**Given problem**. Each line in the entries below that holds the string "pixels" is to be listed.

**Record extracts**.
════

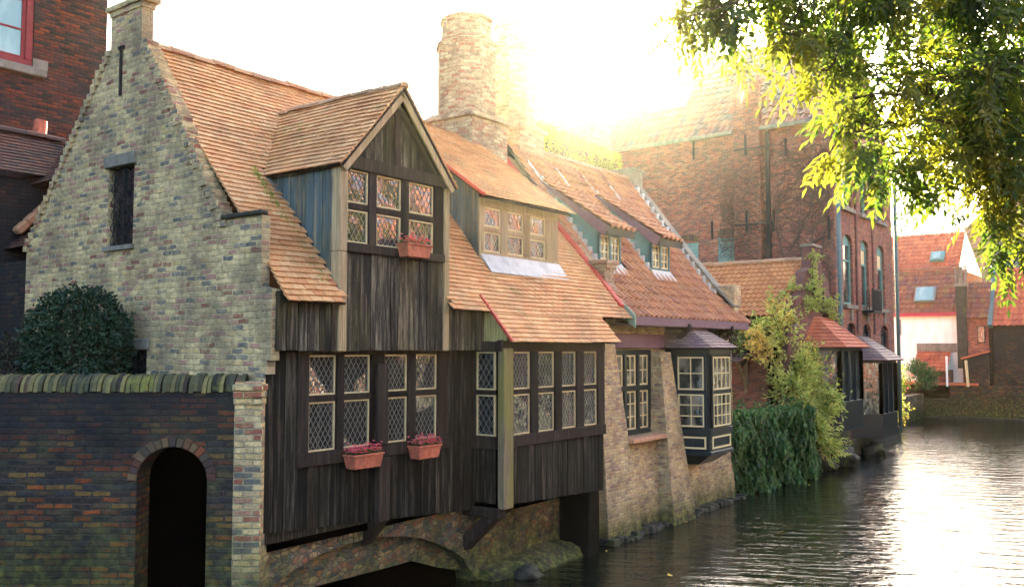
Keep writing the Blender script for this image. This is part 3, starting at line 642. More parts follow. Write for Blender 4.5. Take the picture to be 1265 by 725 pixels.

════

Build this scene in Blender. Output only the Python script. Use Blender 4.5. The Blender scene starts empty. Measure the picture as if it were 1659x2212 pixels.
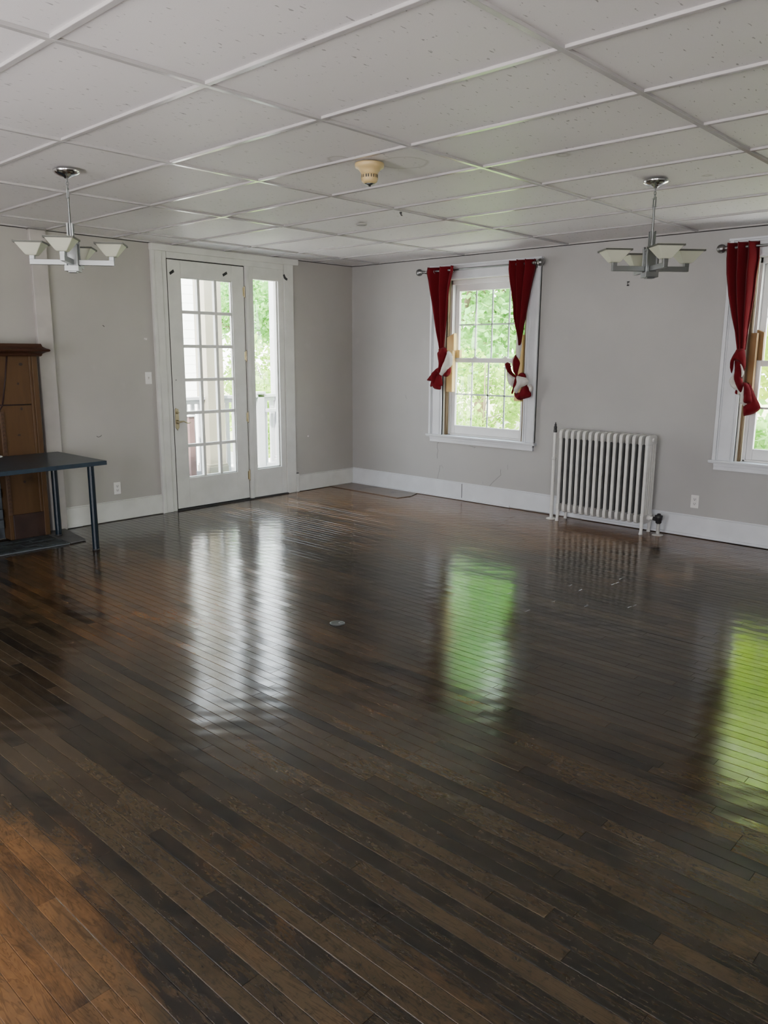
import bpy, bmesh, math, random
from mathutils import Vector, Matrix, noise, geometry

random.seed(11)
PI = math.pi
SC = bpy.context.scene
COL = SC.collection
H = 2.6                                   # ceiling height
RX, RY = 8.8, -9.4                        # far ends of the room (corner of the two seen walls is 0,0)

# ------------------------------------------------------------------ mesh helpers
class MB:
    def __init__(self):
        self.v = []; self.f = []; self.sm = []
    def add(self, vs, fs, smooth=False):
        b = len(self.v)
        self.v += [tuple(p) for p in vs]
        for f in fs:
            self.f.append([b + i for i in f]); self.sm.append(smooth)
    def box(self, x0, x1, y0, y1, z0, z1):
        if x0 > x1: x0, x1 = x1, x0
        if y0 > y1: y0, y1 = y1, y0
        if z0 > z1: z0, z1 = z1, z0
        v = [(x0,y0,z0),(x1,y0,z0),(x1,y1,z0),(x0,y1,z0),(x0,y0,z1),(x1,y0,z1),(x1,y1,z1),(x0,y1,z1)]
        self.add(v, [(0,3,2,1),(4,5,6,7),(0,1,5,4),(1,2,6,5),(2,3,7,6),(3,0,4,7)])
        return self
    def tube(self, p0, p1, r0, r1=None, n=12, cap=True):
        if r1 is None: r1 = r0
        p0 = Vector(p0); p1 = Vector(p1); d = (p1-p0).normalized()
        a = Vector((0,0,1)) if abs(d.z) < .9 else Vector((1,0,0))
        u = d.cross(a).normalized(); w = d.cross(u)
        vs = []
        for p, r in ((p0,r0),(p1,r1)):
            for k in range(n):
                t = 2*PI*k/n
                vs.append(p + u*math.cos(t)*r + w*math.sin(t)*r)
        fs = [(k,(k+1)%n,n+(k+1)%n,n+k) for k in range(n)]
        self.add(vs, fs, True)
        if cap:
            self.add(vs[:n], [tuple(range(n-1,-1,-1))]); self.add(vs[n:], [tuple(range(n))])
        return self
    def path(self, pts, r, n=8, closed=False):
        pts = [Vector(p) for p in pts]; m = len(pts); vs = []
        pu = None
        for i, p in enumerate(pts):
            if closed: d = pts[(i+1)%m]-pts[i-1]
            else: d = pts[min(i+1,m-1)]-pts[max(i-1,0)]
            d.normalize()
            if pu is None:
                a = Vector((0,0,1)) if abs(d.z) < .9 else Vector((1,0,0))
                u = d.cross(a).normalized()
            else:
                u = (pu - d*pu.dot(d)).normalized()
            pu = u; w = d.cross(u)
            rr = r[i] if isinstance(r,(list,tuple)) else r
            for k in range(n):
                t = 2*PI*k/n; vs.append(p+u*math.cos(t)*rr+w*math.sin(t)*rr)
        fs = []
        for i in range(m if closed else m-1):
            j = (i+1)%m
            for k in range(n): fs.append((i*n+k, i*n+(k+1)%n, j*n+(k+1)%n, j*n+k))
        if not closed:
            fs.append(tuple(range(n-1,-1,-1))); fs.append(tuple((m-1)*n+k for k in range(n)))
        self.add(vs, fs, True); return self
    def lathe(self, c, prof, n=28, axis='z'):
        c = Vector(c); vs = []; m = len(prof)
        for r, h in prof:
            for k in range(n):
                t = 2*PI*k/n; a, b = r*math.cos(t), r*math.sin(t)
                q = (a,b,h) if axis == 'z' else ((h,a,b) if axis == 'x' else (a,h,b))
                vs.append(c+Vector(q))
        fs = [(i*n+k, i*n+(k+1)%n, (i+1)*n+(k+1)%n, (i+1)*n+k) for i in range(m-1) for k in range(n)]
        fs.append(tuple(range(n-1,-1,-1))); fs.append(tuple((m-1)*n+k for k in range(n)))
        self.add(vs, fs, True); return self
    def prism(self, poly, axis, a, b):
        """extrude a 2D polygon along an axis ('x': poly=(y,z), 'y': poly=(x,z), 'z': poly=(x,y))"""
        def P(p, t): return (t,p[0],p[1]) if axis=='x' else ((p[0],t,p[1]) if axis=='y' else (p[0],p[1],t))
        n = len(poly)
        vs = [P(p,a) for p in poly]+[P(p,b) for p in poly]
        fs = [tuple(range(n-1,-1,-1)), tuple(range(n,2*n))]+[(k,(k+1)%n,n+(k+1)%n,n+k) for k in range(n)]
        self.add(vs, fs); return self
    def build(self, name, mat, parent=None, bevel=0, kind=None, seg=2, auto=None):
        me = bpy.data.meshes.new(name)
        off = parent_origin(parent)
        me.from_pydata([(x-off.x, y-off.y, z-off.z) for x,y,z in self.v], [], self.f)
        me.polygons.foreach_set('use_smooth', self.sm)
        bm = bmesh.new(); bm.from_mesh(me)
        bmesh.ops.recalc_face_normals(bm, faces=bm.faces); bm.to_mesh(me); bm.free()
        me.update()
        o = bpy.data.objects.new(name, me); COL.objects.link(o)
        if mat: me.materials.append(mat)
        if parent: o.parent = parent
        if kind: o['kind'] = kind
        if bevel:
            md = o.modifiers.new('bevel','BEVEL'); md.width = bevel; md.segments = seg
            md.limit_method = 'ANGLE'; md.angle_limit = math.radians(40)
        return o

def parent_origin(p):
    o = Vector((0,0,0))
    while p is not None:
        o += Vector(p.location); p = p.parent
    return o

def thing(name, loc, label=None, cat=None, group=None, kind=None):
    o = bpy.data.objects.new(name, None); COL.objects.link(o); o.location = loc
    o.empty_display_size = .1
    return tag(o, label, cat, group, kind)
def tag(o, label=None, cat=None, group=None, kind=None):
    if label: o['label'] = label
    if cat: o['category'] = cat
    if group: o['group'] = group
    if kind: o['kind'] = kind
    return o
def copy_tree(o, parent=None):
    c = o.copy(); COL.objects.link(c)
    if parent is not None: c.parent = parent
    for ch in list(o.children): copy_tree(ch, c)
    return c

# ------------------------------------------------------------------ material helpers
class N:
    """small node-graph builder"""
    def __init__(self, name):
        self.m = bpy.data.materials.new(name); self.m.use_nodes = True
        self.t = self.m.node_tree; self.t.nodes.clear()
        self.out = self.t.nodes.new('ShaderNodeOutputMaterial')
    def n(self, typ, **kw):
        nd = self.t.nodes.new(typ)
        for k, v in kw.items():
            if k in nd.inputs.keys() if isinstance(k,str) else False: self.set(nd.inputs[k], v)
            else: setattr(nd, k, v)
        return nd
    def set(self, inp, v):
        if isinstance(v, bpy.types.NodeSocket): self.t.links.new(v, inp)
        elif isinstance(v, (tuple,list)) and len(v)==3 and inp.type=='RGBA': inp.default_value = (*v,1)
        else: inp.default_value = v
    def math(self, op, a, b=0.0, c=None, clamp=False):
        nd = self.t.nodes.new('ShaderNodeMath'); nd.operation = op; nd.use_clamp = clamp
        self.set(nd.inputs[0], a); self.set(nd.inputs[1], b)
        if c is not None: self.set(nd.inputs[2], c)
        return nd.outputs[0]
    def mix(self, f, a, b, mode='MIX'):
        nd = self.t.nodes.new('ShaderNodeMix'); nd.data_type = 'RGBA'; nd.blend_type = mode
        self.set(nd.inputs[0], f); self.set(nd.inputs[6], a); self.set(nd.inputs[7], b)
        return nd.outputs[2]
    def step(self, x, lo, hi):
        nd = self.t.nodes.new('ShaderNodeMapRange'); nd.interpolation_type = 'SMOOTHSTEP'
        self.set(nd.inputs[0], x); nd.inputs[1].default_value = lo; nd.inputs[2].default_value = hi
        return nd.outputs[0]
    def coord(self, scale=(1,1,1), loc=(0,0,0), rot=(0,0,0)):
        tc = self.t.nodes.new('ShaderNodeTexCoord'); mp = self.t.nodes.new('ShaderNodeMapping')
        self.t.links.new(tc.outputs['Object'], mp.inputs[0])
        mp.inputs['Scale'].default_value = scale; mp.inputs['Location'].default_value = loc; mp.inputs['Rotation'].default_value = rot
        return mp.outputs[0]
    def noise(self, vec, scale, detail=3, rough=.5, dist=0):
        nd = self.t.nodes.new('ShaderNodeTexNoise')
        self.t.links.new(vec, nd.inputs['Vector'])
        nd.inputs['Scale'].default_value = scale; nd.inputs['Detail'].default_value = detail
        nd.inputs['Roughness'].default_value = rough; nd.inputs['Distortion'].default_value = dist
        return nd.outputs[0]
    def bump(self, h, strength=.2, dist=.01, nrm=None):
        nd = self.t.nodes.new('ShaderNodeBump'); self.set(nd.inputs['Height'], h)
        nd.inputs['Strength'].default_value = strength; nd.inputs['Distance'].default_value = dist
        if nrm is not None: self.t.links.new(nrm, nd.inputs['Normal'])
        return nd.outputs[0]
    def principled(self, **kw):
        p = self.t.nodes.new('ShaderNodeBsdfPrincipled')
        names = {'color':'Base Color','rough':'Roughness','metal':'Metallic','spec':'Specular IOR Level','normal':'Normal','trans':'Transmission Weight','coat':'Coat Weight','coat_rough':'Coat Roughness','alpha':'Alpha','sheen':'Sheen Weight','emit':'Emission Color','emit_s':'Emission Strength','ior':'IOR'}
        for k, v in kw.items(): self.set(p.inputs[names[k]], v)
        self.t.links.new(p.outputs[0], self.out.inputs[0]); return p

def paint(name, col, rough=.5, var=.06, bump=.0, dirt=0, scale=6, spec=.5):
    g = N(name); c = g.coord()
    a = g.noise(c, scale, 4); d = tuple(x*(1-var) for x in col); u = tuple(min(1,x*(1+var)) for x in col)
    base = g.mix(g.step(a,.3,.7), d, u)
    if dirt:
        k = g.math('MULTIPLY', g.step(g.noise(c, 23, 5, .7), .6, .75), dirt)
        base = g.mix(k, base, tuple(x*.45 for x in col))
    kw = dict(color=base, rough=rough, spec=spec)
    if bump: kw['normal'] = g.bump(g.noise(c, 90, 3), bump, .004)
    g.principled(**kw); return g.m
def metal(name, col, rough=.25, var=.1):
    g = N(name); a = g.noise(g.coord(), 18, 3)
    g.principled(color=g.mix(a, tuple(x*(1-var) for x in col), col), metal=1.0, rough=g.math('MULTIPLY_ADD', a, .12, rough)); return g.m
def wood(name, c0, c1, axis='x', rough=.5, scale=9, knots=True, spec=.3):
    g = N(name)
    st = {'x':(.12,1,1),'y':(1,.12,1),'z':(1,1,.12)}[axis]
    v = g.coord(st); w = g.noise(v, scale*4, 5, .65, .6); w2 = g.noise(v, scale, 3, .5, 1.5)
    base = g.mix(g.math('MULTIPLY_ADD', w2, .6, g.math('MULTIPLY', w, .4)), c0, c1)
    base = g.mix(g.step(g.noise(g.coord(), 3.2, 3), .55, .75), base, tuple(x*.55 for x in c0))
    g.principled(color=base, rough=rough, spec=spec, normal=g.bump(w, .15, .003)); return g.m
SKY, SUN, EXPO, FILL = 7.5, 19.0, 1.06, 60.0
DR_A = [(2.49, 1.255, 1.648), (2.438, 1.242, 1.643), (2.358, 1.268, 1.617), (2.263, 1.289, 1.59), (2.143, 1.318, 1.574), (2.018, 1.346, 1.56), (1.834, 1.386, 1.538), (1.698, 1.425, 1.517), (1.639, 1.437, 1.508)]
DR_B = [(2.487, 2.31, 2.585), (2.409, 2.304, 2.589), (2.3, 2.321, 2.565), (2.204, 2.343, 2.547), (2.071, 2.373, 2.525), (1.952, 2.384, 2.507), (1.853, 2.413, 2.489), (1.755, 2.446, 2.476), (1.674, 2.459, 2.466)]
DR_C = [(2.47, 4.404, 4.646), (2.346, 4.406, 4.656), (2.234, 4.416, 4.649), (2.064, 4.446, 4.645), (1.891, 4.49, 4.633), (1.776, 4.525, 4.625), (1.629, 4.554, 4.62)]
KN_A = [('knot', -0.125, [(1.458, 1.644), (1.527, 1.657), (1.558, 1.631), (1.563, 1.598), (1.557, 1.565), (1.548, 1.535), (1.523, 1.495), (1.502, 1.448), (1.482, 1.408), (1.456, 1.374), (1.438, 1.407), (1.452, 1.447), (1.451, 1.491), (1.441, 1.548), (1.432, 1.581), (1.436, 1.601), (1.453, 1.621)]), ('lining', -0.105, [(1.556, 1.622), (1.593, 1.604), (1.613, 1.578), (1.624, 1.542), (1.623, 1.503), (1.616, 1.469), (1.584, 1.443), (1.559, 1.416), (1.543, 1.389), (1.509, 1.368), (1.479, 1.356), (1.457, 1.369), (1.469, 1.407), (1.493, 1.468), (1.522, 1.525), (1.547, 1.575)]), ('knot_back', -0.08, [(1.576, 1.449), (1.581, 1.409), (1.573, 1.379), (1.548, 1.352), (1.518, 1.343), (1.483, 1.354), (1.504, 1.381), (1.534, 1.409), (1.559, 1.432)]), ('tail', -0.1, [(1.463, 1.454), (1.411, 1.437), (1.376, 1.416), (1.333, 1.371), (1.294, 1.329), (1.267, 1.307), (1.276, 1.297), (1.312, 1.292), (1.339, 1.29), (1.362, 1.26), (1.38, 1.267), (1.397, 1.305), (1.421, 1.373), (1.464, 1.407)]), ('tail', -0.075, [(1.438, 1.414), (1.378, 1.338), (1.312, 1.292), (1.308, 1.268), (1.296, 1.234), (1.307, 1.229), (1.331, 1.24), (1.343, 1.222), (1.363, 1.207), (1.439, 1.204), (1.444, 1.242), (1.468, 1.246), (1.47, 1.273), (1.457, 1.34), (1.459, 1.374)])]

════

**Result of the task**.
Keep writing the Blender script for this image. This is part 3, starting at line 642. More parts follow. Write for Blender 4.5. Take the picture to be 1265 by 725 pixels.
Build this scene in Blender. Output only the Python script. Use Blender 4.5. The Blender scene starts empty. Measure the picture as if it were 1659x2212 pixels.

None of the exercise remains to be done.